Return exactly and only these lines: the first of the listing through the one containing "bm = bmesh.new(); box(bm, a, b, .006, .012, .30, 2.125);".

####################

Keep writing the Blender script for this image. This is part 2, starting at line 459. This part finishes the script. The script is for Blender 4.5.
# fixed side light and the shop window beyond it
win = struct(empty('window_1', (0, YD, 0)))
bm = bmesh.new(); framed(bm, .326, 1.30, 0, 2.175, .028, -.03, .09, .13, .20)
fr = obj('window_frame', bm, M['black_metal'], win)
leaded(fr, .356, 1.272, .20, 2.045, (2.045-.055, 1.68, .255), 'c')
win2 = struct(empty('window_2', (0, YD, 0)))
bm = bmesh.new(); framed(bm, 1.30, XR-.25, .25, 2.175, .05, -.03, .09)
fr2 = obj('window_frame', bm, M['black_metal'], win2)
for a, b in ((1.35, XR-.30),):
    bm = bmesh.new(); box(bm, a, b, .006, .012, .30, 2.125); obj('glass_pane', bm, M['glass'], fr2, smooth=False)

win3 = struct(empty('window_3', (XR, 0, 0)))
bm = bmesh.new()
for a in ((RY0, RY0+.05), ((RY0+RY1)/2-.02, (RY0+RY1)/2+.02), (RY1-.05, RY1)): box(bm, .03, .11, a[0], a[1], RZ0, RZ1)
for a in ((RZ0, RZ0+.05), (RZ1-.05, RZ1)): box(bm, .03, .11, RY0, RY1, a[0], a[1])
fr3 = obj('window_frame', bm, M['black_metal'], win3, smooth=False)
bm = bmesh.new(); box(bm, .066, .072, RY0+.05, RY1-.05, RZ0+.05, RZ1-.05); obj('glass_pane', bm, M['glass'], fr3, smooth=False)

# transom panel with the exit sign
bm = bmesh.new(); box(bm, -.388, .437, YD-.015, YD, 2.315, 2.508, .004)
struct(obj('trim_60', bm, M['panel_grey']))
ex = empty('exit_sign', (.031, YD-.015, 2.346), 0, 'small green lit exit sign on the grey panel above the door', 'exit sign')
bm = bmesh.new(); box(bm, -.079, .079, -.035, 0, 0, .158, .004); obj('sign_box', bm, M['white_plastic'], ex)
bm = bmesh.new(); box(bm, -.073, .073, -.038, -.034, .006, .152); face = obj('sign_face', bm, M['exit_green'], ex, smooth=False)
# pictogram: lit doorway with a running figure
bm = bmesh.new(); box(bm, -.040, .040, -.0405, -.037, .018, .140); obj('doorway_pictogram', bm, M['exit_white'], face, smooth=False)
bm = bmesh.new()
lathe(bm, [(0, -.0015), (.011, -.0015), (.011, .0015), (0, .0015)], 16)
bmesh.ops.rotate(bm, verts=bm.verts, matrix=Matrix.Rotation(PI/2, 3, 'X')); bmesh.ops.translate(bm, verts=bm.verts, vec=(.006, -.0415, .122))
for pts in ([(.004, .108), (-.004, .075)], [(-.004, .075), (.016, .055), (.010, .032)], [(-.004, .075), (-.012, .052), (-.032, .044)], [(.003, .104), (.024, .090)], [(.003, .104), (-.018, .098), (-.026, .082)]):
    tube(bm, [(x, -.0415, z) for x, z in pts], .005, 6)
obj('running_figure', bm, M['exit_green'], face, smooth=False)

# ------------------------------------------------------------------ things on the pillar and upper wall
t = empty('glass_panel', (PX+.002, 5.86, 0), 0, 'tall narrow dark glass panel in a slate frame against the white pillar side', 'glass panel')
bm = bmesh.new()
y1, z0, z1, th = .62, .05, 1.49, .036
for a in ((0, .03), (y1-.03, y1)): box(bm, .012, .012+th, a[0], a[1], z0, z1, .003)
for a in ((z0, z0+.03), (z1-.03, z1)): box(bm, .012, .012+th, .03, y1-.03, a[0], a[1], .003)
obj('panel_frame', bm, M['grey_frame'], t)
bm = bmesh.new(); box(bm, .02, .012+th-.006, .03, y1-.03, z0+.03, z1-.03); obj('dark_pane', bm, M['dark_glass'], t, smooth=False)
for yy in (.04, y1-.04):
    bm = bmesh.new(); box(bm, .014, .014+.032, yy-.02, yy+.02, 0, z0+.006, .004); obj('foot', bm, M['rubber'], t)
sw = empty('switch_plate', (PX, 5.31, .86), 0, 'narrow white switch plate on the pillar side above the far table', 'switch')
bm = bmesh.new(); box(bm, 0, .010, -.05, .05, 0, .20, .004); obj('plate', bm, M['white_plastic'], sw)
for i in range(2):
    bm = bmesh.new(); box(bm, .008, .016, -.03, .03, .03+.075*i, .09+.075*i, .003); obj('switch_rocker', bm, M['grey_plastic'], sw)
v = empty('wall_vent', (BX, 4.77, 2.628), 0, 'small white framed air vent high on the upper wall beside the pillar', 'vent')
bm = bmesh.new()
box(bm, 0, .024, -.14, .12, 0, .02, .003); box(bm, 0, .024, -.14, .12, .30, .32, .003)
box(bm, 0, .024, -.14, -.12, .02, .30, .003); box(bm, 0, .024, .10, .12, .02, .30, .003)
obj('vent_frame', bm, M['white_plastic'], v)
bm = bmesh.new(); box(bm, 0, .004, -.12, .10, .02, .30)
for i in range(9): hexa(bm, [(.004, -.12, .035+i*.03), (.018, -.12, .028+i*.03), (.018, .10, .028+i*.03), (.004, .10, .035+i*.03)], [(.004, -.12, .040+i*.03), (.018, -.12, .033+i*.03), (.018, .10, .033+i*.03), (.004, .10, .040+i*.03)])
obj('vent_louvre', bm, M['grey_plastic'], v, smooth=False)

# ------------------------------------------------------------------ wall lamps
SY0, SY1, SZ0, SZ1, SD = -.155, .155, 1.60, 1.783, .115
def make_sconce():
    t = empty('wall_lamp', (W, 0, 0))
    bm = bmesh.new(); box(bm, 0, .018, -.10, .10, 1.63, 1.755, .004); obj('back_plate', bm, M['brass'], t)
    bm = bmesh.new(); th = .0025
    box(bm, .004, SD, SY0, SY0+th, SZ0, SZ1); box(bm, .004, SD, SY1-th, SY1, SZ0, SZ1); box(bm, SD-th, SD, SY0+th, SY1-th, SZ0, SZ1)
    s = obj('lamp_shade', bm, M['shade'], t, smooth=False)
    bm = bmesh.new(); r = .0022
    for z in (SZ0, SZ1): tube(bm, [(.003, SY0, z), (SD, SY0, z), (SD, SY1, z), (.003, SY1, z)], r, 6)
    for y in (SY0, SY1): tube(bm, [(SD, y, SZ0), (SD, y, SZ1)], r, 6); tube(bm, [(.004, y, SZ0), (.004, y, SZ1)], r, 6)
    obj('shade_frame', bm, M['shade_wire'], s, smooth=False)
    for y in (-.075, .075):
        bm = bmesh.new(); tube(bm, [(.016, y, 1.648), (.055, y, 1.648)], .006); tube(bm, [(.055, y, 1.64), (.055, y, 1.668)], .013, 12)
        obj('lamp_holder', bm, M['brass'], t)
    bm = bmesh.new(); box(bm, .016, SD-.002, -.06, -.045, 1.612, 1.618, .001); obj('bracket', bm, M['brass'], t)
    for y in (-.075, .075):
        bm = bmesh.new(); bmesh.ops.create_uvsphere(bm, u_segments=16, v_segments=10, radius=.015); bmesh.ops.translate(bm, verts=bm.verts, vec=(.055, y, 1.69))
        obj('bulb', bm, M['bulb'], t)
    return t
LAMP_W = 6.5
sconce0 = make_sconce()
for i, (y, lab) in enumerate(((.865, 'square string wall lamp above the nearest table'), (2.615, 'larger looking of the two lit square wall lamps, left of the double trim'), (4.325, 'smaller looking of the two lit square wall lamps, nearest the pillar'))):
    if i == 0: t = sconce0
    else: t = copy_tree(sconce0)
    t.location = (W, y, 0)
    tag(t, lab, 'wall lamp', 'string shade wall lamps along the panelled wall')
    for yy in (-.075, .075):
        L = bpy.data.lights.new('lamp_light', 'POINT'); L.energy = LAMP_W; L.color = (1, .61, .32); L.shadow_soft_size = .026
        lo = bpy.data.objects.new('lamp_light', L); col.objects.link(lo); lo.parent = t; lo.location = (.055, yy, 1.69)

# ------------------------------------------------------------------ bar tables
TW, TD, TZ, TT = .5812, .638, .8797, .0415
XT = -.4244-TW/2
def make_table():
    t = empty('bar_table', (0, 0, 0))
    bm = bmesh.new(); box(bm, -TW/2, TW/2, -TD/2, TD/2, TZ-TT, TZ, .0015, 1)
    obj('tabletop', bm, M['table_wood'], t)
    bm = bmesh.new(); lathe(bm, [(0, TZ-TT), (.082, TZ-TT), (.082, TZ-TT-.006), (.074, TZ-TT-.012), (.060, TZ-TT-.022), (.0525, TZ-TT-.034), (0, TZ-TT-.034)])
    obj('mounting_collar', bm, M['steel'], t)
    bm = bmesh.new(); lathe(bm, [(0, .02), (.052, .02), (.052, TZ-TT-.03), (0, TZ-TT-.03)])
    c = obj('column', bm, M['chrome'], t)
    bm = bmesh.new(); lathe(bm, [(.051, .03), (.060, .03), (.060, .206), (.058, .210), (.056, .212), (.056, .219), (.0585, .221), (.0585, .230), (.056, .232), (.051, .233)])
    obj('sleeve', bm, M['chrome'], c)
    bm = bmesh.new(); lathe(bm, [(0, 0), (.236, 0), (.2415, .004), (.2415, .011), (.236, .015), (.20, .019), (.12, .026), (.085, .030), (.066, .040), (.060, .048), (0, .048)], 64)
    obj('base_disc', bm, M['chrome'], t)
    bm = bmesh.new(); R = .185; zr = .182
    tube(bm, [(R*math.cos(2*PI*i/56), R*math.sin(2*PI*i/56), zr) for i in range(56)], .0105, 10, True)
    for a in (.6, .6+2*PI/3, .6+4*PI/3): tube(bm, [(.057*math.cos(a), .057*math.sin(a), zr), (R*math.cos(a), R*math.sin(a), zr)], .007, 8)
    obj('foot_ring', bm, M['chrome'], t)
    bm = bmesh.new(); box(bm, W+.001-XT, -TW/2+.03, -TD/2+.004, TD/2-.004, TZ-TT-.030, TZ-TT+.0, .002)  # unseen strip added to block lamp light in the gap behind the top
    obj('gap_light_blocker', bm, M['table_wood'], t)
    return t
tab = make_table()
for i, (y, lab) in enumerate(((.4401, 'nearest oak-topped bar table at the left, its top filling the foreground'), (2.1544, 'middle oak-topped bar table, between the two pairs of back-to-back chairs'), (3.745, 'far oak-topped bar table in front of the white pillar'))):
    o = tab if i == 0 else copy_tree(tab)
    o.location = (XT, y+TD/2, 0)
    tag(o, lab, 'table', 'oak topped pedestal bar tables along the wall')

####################

Written solution:
Keep writing the Blender script for this image. This is part 2, starting at line 459. This part finishes the script. The script is for Blender 4.5.
# fixed side light and the shop window beyond it
win = struct(empty('window_1', (0, YD, 0)))
bm = bmesh.new(); framed(bm, .326, 1.30, 0, 2.175, .028, -.03, .09, .13, .20)
fr = obj('window_frame', bm, M['black_metal'], win)
leaded(fr, .356, 1.272, .20, 2.045, (2.045-.055, 1.68, .255), 'c')
win2 = struct(empty('window_2', (0, YD, 0)))
bm = bmesh.new(); framed(bm, 1.30, XR-.25, .25, 2.175, .05, -.03, .09)
fr2 = obj('window_frame', bm, M['black_metal'], win2)
for a, b in ((1.35, XR-.30),):
    bm = bmesh.new(); box(bm, a, b, .006, .012, .30, 2.125); obj('glass_pane', bm, M['glass'], fr2, smooth=False)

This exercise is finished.